Mais si Kelly Macdonald se sent à ce point bénie des dieux, c’est aussi parce que l’ado qui se passait en boucle La Blonde du FarWest – la comédie musicale avec Doris Day en Calamity Jane – n’avait jamais pensé que ce métier d’actrice puisse lui être accessible. Et ce n’est finalement que parce qu’à 19 ans, serveuse dans un pub, elle ne savait pas vraiment quoi faire de sa vie qu’elle a répondu à la petite annonce d’un casting où Danny Boyle indiquait rechercher « la nouvelle Patricia Arquette » pour camper la lycéenne délurée de Trainspott­ing. « Je commençais à envisager de tenter le concours d’entrée d’une école de théâtre. Donc j’y suis allée simplement pour m’entraîner. D’autant plus que j’avais quatre ans de plus que le rôle. » Sauf qu’elle franchit la première étape. Puis la suivante. Jusqu’à l’audition finale où elles ne sont plus que deux. « Je me reverrai toujours ce matin-là, à Glasgow, dans le bus à impériale qui me conduisait vers les essais avec cette sensation que ma vie allait enfin commencer. » Sa différence d’âge avec son personnage fut tout sauf un problème. «J’avais plus 15 ans que 19 dans ma tête. J’étais tellement naïve et je le suis longtemps restée.
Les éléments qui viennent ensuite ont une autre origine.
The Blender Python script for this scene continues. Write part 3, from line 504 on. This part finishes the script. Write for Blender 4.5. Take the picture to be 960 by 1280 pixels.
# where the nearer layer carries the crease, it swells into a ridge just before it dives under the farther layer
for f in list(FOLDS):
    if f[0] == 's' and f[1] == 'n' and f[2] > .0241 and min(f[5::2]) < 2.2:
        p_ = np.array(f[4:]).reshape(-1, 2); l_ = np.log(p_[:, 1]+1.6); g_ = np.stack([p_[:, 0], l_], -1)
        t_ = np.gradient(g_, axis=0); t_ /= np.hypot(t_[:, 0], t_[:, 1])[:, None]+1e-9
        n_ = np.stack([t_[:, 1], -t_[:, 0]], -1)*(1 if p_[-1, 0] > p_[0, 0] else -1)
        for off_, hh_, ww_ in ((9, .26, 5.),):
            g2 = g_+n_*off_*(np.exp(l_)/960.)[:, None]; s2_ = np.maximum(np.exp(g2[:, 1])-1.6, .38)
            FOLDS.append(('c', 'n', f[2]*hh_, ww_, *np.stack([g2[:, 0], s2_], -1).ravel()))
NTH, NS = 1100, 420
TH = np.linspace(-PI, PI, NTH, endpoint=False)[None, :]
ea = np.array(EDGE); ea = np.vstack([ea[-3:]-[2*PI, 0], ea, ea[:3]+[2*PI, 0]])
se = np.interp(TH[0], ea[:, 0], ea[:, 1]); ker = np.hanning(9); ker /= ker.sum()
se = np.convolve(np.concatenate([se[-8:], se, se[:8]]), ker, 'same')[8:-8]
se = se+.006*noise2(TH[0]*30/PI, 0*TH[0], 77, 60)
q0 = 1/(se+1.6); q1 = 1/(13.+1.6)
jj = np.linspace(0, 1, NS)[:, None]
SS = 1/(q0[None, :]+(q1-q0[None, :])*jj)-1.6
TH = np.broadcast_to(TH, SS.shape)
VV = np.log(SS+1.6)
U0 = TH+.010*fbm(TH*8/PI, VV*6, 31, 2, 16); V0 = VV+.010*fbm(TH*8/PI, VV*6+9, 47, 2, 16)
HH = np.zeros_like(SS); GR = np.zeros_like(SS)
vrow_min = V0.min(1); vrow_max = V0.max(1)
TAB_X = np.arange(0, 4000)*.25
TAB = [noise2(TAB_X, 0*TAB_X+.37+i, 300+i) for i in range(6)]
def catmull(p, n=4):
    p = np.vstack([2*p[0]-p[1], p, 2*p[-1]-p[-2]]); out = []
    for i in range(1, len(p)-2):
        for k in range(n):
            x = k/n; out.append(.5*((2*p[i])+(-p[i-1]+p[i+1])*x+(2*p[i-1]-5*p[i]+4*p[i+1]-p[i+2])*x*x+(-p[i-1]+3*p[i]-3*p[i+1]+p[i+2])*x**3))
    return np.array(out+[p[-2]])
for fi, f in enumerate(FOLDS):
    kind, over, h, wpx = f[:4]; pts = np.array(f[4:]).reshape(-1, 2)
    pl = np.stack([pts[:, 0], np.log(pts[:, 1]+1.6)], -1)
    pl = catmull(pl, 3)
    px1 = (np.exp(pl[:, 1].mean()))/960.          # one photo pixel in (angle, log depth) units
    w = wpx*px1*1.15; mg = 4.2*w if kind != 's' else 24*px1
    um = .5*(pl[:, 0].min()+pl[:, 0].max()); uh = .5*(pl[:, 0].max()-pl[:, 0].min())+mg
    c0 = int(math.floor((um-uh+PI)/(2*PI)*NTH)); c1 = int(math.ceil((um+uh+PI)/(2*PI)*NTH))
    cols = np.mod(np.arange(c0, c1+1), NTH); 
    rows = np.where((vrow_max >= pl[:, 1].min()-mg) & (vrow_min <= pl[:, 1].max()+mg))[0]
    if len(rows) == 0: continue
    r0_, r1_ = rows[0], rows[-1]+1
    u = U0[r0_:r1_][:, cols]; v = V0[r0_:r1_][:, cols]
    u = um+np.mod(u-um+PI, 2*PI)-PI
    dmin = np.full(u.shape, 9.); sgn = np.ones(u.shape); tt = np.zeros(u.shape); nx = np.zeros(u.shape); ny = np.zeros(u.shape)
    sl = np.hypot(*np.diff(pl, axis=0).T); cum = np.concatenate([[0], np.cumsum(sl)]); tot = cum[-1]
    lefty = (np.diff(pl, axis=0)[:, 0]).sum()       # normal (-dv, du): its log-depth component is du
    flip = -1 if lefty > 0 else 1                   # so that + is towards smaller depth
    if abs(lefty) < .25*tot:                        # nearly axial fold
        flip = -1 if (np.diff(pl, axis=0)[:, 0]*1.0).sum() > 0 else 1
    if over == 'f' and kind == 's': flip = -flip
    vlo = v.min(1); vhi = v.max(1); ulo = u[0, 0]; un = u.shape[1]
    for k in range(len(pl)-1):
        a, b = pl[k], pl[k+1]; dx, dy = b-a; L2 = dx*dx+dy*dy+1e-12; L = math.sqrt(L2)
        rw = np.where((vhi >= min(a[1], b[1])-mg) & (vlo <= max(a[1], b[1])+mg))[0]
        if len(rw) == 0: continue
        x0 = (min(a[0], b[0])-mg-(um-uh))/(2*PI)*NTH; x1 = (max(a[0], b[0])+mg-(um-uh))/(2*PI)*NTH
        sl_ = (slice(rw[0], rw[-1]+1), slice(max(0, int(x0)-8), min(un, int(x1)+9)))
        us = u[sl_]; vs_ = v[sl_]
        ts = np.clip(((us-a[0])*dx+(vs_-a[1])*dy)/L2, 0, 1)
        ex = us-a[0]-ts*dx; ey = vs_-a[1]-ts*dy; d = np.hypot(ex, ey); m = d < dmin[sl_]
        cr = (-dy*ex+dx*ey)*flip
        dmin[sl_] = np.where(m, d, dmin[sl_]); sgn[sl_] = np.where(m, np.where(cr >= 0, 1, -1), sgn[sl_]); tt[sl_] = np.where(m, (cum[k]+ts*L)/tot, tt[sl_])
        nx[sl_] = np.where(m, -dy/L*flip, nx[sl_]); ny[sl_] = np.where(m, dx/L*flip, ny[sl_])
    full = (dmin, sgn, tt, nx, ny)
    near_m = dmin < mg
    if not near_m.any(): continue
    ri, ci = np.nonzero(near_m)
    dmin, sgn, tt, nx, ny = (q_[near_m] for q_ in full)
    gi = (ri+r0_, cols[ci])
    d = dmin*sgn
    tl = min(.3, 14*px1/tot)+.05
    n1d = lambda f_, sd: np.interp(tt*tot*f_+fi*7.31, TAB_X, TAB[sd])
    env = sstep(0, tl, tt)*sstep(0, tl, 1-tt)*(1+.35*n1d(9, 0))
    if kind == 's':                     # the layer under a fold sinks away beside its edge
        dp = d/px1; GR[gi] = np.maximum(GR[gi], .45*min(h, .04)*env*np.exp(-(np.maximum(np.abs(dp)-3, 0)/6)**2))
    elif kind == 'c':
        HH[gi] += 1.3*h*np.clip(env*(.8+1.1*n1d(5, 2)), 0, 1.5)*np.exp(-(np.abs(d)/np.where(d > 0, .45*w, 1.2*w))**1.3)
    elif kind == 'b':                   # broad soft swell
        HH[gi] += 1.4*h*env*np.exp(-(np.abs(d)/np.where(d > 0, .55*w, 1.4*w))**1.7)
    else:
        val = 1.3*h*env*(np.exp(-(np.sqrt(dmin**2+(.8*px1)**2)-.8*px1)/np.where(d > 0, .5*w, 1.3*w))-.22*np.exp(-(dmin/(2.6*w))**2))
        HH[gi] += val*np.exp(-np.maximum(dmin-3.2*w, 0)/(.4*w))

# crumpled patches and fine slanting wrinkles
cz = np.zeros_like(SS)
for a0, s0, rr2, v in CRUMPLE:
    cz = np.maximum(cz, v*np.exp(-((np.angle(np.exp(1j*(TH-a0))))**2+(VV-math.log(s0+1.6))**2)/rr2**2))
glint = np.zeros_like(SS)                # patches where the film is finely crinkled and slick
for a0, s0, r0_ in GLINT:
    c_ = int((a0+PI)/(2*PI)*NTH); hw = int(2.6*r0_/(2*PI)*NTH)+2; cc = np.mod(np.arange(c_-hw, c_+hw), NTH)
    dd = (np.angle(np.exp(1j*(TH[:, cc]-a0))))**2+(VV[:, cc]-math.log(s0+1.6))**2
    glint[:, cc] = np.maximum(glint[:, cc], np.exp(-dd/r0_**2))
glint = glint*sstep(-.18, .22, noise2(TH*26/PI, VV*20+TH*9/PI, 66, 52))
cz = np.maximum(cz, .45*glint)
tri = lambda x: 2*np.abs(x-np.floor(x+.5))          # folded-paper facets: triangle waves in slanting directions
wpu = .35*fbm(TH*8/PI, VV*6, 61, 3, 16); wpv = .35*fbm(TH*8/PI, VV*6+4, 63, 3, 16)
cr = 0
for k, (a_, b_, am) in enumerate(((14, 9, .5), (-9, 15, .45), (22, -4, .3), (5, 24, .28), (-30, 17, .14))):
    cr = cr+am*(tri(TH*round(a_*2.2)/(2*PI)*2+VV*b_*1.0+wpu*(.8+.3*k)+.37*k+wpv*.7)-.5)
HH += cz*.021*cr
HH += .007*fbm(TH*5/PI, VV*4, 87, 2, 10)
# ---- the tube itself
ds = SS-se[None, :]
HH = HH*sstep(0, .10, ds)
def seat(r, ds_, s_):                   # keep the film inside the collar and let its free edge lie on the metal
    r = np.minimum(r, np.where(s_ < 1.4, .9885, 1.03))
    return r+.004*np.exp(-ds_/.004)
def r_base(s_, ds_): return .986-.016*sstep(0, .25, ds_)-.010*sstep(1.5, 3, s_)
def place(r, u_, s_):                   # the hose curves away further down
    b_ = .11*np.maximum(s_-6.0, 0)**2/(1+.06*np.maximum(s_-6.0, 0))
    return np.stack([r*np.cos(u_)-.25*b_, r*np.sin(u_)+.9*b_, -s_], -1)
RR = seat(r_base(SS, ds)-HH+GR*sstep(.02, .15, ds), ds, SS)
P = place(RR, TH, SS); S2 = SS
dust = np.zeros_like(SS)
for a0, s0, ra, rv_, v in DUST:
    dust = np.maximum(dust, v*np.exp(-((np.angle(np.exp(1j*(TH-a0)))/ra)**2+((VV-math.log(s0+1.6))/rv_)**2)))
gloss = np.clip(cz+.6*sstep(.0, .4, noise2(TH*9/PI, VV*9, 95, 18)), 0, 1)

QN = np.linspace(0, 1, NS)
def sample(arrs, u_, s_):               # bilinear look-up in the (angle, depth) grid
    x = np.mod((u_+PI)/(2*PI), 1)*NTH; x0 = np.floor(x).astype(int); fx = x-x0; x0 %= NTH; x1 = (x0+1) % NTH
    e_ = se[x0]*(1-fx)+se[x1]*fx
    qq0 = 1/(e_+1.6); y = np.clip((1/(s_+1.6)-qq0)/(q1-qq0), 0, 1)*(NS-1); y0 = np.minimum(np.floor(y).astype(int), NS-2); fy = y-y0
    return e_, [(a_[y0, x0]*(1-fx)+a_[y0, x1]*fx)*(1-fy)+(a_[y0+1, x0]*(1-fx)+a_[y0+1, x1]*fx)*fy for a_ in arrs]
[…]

Quatorze ans plus tard, quand Tavernier m’a confié le rôle d’une actrice sexy et extraverti­e, je me suis d’ailleurs sentie totalement à côté de la plaque. J’ai mis du temps à trouver comment la composer tant elle était à mille lieues de ce qu’il avait projeté sur moi. » Depuis 1995, en tout cas, les projets n’ont jamais vraiment cessé de s’enchaîner (on va la retrouver dans son propre rôle le temps d’un épisode du remake de la série Dix pour cent). Et quand, pour clore la conversati­on, on lui demande le secret de cette longévité, elle répond du tac au tac : « Je suis mon instinct. Pour une raison très basique : les seules fois où je ne l’ai pas fait, les expérience­s se sont révélées catastroph­iques. » Expérience­s qu’elle ne citera évidemment pas. Car ce métier est pour elle une partie de plaisir(s), le reste s’efface comme s’il n’avait jamais existé.